When I arrived in London, the country was all atwitter over a 13-year-old boy named Alfie Patten becoming a father. Photos of the lad, his 15-year-old girl friend, and their baby were ubiquitous in the newspapers, and the story was the buzz on television. The country was upset: How, commentators demanded, have things come to the pass that so many children are giving birth!  (There was speculation that Alfie might not be the father since the girl was apparently sleeping with several boys concurrently when she became pregnant. But that is no matter to the point of this post.)

Considering the widespread outrage about Alfie, imagine how fast my jaw dropped when I read a front story in the Sunday Times reporting that a pamphlet to be issued to parents by the government would urge them not to teach their kids right from wrong when it comes to sex . From the story :

Parents should avoid trying to convince their teenage children of the difference between right and wrong when talking to them about sex, a new government leaflet is to advise. Instead, any discussion of values should be kept “light” to encourage teenagers to form their own views, according to the brochure, which one critic has called “amoral” . . .
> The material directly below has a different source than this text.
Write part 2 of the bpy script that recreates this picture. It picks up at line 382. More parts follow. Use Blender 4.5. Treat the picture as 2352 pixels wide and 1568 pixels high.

It advises: “Discussing your values with your teenagers will help them to form their own. Remember, though, that trying to convince them of what’s right and wrong may discourage them from being open.


This is nothing less than a war on virtue, and it leads directly to an amorality that produces 13-year-old fathers and 15- year-old girls who have several boyfriends, all of whom are enjoying sexual “privileges.”

It’s not as if the country’s leadership doesn’t know how to delineate right from wrong. The ruling class certainly isn’t fuzzy about the purported moral wrongness of producing large carbon footprints! Perhaps that is because environmental panic does not support traditional Judeo-Christian moral philosophy.

The concurrent stories of sex education pamphlets and Alfie, the boy father, vividly illustrate the cause and effect consequence of relativism that has so seriously undermined British social cohesion. Glover’s analysis may answer the crucial question of why a once great nation could sink so completely into utter moral befuddlement.